All'inizio della stagione in corso i primi segnali di rinascita: un buon bottino di 7 gol in 17 partite al Genoa, e la sensazione che Matri abbia finalmente trovato la sua dimensione. Poi l'infortunio e la sorpresa: la Juve a gennaio libera Giovinco, che emigra in Canada, e lo riporta a Vinovo, in prestito gratuito, tra le mille perplessità dei tifosi bianconeri: caratteristiche completamente diverse da Giovinco, la miseria di 12 gol negli ultimi due anni, un infortunio da cui non è ancora completamente guarito. In pochi capiscono l'utilità di questo innesto, e le malelingue lo descrivono semplicemente come il cocco di Allegri, che lo ha fortemente voluto e che ottiene la possibilità di riaverlo a disposizione, dopo Cagliari e Milan.
La seconda esperienza di Matri in bianconero sembra anonima, finchè non si arriva alla sera del 7 aprile, a Firenze, contro una delle ex di Matri, una di quelle in cui non ha lasciato il segno: la Juve è reduce dall'1-2 interno contro la Fiorentina, sembra fuori dalla Coppa Italia.

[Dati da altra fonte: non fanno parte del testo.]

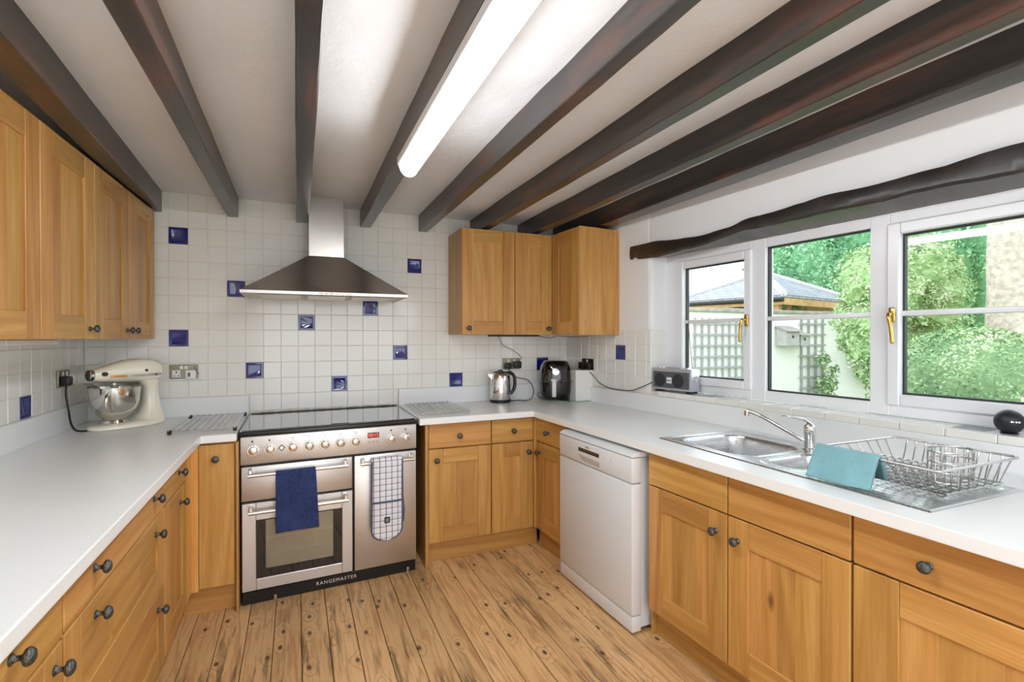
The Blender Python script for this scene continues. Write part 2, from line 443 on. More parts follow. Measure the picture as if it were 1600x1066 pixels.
beam(1.973, 2.036, 2.215, 1.965, 2.03, 'dark ceiling beam ending over the tall oak wall cupboard', 16)
beam(2.377, 2.44, 2.215, 2.345, 2.41, 'second dark ceiling beam from the window wall', 17)
beam(2.70, 2.80, 2.213, 2.672, 2.81, 'dark ceiling beam nearest the window wall', 18)
random.seed(21)

# oak lintel over the window
mb = MB()
KT = [(.825,2.06),(1.04,2.06),(1.255,2.04),(1.45,2.027),(1.62,2.037),(1.78,2.063),(2.05,2.072),(2.16,2.083),(2.37,2.075),(2.55,2.08),(2.83,2.095),(3.3,2.11)]
KB = [(.825,1.962),(1.08,1.950),(1.45,1.962),(1.75,2.0),(2.05,1.99),(2.27,1.991),(2.5,1.995),(2.83,1.987),(3.3,1.985)]
def prof(K, s_):
    for i in range(len(K)-1):
        if K[i][0] <= s_ <= K[i+1][0]+1e-6:
            f = (s_-K[i][0])/(K[i+1][0]-K[i][0]); f = f*f*(3-2*f); return K[i][1]+(K[i+1][1]-K[i][1])*f
rings = []; N = 90
for k in range(N+1):
    s_ = .825 + (3.2-.825)*k/N
    zt, zb = prof(KT, s_), prof(KB, s_)
    j = lambda q, s=.006: s*mnoise.noise(Vector((q*4.1, s_*5, 2))) + s*.6*mnoise.noise(Vector((q*2.1, s_*17, 5)))
    e = -.012*max(0, 1-(s_-.825)/.02)
    if .845 < s_ < .885: zb += .014
    rings.append([(s_, .001, zt+j(1, .004)), (s_, -.022+j(2), zt-.006+j(1, .004)), (s_, -.03+j(3), (zt+zb)/2), (s_, -.028+j(3), zb+.012+j(6,.007)), (s_, -.018+j(8), zb+j(6, .007)), (s_, .139, 1.969+j(9,.003)), (s_, .139, 2.018), (s_, .001, 2.018)])
mb.loft(rings, 0, .4)
struct(mb.build('trim_1', [LINT], loc=RW_LOC, rot=RW_A, smooth=28), 'wavy old timber lintel over the window')

# tiled window sill
mb = MB(); GT = plain('grey_sill_tile', lin(140,144,156), .3)
k = 0; s_ = .93
mb.box(S0, S1, .0, .139, ZS-.012, ZS+.024, 0)
while s_ < S1:
    e = min(s_+.153, S1)
    grey = 1.385 < s_+.07 < 1.50 or 2.60 < s_+.07 < 2.753
    if s_ >= S0-.06:
        a = max(s_, S0+.008)
        if grey:
            mb.box(a+.001, e-.001, -.012, .022, ZS, ZS+.032, 1, 0, .003); mb.box(a+.001, a+.105, .024, .139, ZS, ZS+.032, 2, 0, .002); mb.box(a+.107, e-.001, .024, .139, ZS, ZS+.032, 1, 0, .002)
        else:
            mb.box(a+.001, e-.001, -.012, .06, ZS, ZS+.032, 1, 0, .003); mb.box(a+.001, e-.001, .062, .139, ZS, ZS+.032, 1, 0, .002)
    else:
        mb.box(s_+.001, e-.001, -.012, -.001, ZS, ZS+.01, 1, 0, .002)
    s_ = e; k += 1
struct(mb.build('trim_2', [GROUT, TILE, GT], loc=RW_LOC, rot=RW_A), 'white tiled window sill with two grey tiles')

# ------------------------------------------------------------------ window
def ring_box(mb, s0, s1, z0, z1, w, y0, y1, m=0, bev=.004, wb=None):
    wb = wb or w
    mb.box(s0, s0+w, y0, y1, z0, z1, m, 0, bev); mb.box(s1-w, s1, y0, y1, z0, z1, m, 0, bev)
    mb.box(s0+w, s1-w, y0, y1, z0, z0+wb, m, 0, bev); mb.box(s0+w, s1-w, y0, y1, z1-w, z1, m, 0, bev)
FZ0, FZ1 = 1.076, 1.966
mb = MB()
mb.box(1.0, 1.108, .14, .21, FZ0, FZ1, 0, 0, .004)
mb.box(1.662, 1.748, .14, .21, FZ0, FZ1, 0, 0, .004)
mb.box(2.272, 2.352, .14, .21, FZ0, FZ1, 0, 0, .004)
mb.box(2.902, 2.999, .14, .21, FZ0, FZ1, 0, 0, .004)
for a, b in ((1.108,1.662),(1.748,2.272),(2.352,2.902)):
    mb.box(a, b, .14, .21, FZ0, 1.13, 0, 0, .004); mb.box(a, b, .14, .21, 1.92, FZ1, 0, 0, .004)
win = struct(mb.build('window_1', [UPVC], loc=RW_LOC, rot=RW_A), 'white three-light window over the sink')
def pane(parent, s0, s1, z0, z1, y=.168):
    mb = MB(); ring_box(mb, s0-.001, s1+.001, z0-.001, z1+.001, .009, y-.012, y+.012, 0, 0)
    mb.build('gasket', [GREYSEAL], parent)
    mb = MB(); mb.box(s0, s1, y-.003, y+.003, z0, z1); mb.build('pane', [GLASS], parent)
    mb = MB(); mb.box(s0, s1, y-.02, y-.0035, 1.515, 1.538, 0, 0, .005, 2); mb.box(s0, s1, y+.0035, y+.02, 1.515, 1.538, 0, 0, .005, 2)
    mb.build('glazing_bar', [UPVC], parent)
def handle(parent, s, z, lean):
    mb = MB()
    mb.box(s-.013, s+.013, .113, .1255, z-.03, z+.035, 0, 0, .008, 3)
    mb.tube(bez([(s, .118, z+.004), (s, .094, z+.006), (s+lean*.004, .082, z-.006), (s+lean*.012, .082, z-.05), (s+lean*.016, .086, z-.115)], 6), .0095, 12, r2=.0075)
    mb.ball((s+lean*.016, .086, z-.115), .0085, seg=12, rg=8)
    mb.build('window_handle', [BRASS], parent)
for a, b, hs, ln in ((1.112, 1.668, 1.643, -1), (2.346, 2.898, 2.372, 1)):
    mb = MB(); ring_box(mb, a, b, 1.124, 1.922, .05, .126, .195, 0, .006)
    sash = mb.build('sash', [UPVC], win); pane(sash, a+.049, b-.049, 1.173, 1.873); handle(sash, hs, 1.518, ln)
pane(win, 1.747, 2.273, 1.129, 1.921, .172)

# ------------------------------------------------------------------ strip light on the fourth beam
DIFF = emit('lit_diffuser', (.96, .985, 1.0, 1), TUBE)
t = thing('ceiling_strip_light', 'long lit white fluorescent strip light under a dark beam', 'ceiling light', (1.19, -1.5, 2.13))
mb = MB(); mb.box(-.05, .048, -1.6, .0, .045, .0825, 0, 0, .004); mb.build('base', [WHPL], t)
mb = MB(); mb.loft([[( .04*cos(pi+pi*k/12), y, .047+.047*sin(pi+pi*k/12)) for k in range(13)] for y in (-1.585, -.012)], 0); mb.build('diffuser', [DIFF], t, smooth=60)
for y in (-1.6, -.012):
    mb = MB(); mb.loft([[(.042*cos(pi+pi*k/12), yy, .048+.049*sin(pi+pi*k/12)) for k in range(13)] for yy in (y, y+.013)], 0); mb.build('end_cap', [WHPL], t, smooth=60)
# two fill lamps shaped like the strip light, added unseen behind the camera
DIFF_FILL = emit('fill_diffuser', (.96, .985, 1.0, 1), TUBE_FILL)
for x, y, L, lab in ((.45, -4.1, .45, 'short added fill lamp on the left, unseen behind the camera'), (1.78, -3.78, 1.2, 'long added fill lamp on the right, unseen behind the camera')):
    t2 = thing('ceiling_strip_light', lab, 'ceiling light', (x, y, 2.13))
    mb = MB(); mb.box(-.05, .05, -L-.01, .0, .045, .2, 0, 0, .004); mb.build('base', [WHPL], t2)
    mb = MB(); mb.loft([[(.04*cos(pi+pi*k/12), yy, .047+.047*sin(pi+pi*k/12)) for k in range(13)] for yy in (-L, -.012)], 0); mb.build('diffuser', [DIFF_FILL], t2, smooth=60)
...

Allegri, a sorpresa, lancia Matri titolare, e il pupillo del tecnico toscano lo ripaga, mettendo la firma sul primo dei 3 gol che completeranno una clamorosa rimonta. Ieri l'apoteosi: Juve-Lazio è bloccata sull'1-1. La Juve non vince il trofeo dal 1995, e la Lazio si sta dimostrando avversario tosto. All'84' Allegri tenta la mossa Matri: lo manda in campo al posto di uno spento Llorente, e dopo 4 minuti mette dentro un gol annullato per fuorigioco dubbio. Circola qualche sorriso: che colmo se l'avesse decisa davvero lui! E invece a metà del primo supplementare ciò che apparentemente sembrava surreale diventa reale: Matri risolve un' azione convulsa in area, batte Berisha e firma il 2-1 decisivo.
Nella notte in cui tutti attendevano gli eroi Tevez, Pogba, Pirlo o Vidal, il vero eroe è proprio lui: quello che per molti era un reietto, l'umano tra i supereroi, lo scaldapanchine. O forse, più semplicemente, il professionista, l'uomo giusto al momento giusto, quello che si fa il mazzo quando è chiamato in causa e accetta le panchine, quello che segna solo i gol pesanti. E improvvisamente Matri diventa importante, dietro un Llorente ingolfato e un Coman ancora acerbo, è lui l'alternativa a Tevez e Morata. Sognando Berlino e magari una zampata letale, nei minuti finali, come ieri a Roma. Per prendersi una rivincita e per portare, finalmente, la classe operaia in paradiso, di fianco al trono degli eroi, per guardare, almeno per una notte, nella notte delle notti, gli alieni blaugrana dall'alto in basso.